The lesson for leaders is to embrace the reality that emotionally awkward situations may show one’s insecurity more accurately than the disrespect or challenge to one’s authority. When that twinge of embarrassment lurks below the surface ask what internal assumption just got challenged.  Then embrace the emotion and ask for more clarification.  Lead the process of discovery rather than blow it up with reactive emotions.

Pitfall 3: Working on Assumptions not Facts

Feedback is simply information that helps to decide whether actions are moving closer to an objective or farther away.  Somewhere deep in the Judeo-Christian ethic an awareness exists that feedback is a constant companion.  Jesus said it this way,

But the Advocate, the Holy Spirit, whom the Father will send in my name, will teach you all things and will remind you of everything I have said to you. (John 14:26)

Notice the verbs; teach and remind.  These verbs certainly show that providing feedback both in the sense of a moral compass and commentary on behavior is a normative experience. Somewhere this gets lost.  However, effective leaders embrace feedback and create a culture that encourages feedback to engage actions that grow in consistency between their impact and their intention.  In other words feedback helps close the gap between behavior and the vision of the organization.  So what is it that causes feedback to go awry?

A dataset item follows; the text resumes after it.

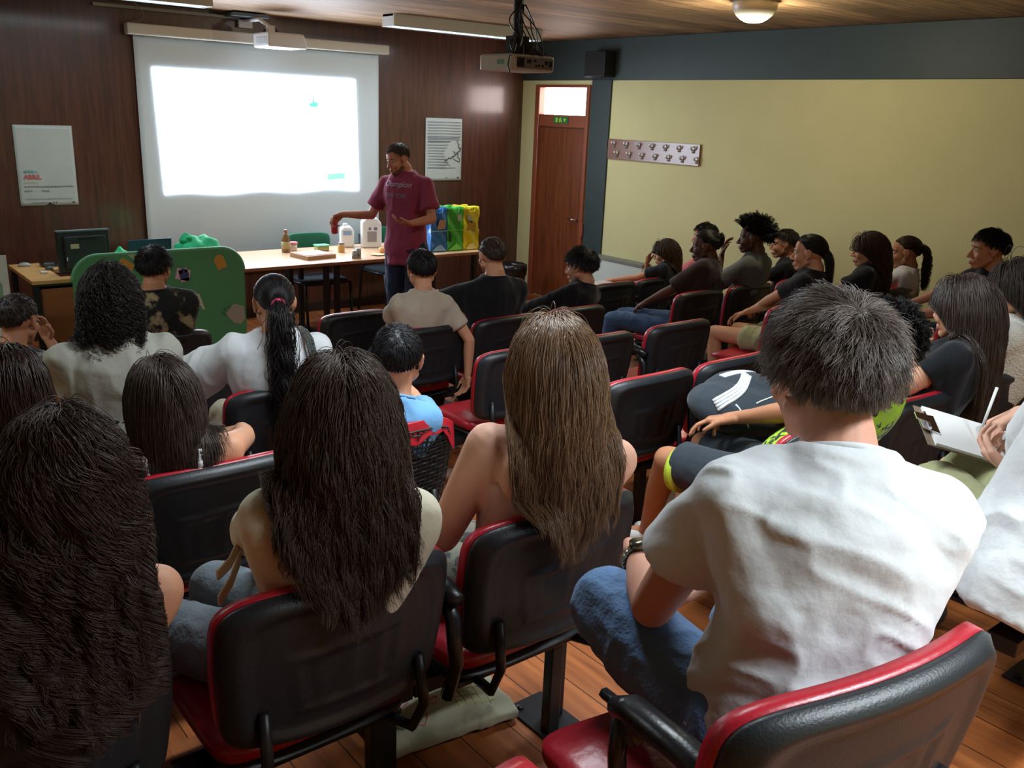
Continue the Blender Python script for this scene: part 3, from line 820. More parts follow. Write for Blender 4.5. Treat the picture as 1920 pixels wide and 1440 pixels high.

The leadership lesson is that all of us have past experiences, relationships, beliefs and assumptions that serve as filters to what we hear.  Chris Argyris calls this the ladder of inference and he describes it in seven steps:

  1. All observable data and experience
  2. I select “data” from what I observe
  3. I add meanings
  4. I make assumptions
  5. I draw conclusions
  6. I adopt beliefs
  7. I take action based on beliefs

It is important for individuals and leaders to be aware of this process of inference.  When providing feedback it is important to listen for the beliefs behind the responses.  When listening to feedback it is just as important to consider whether one’s own beliefs are they supported by the data or do they distort the data?

The focus group process helped us land on the right product design.  But the greater win may be that we learned something about how we respond to feedback that will make us more effective leaders and better friends in the days ahead.  How are you using feedback?  What experience have you had with either positive or negative feedback?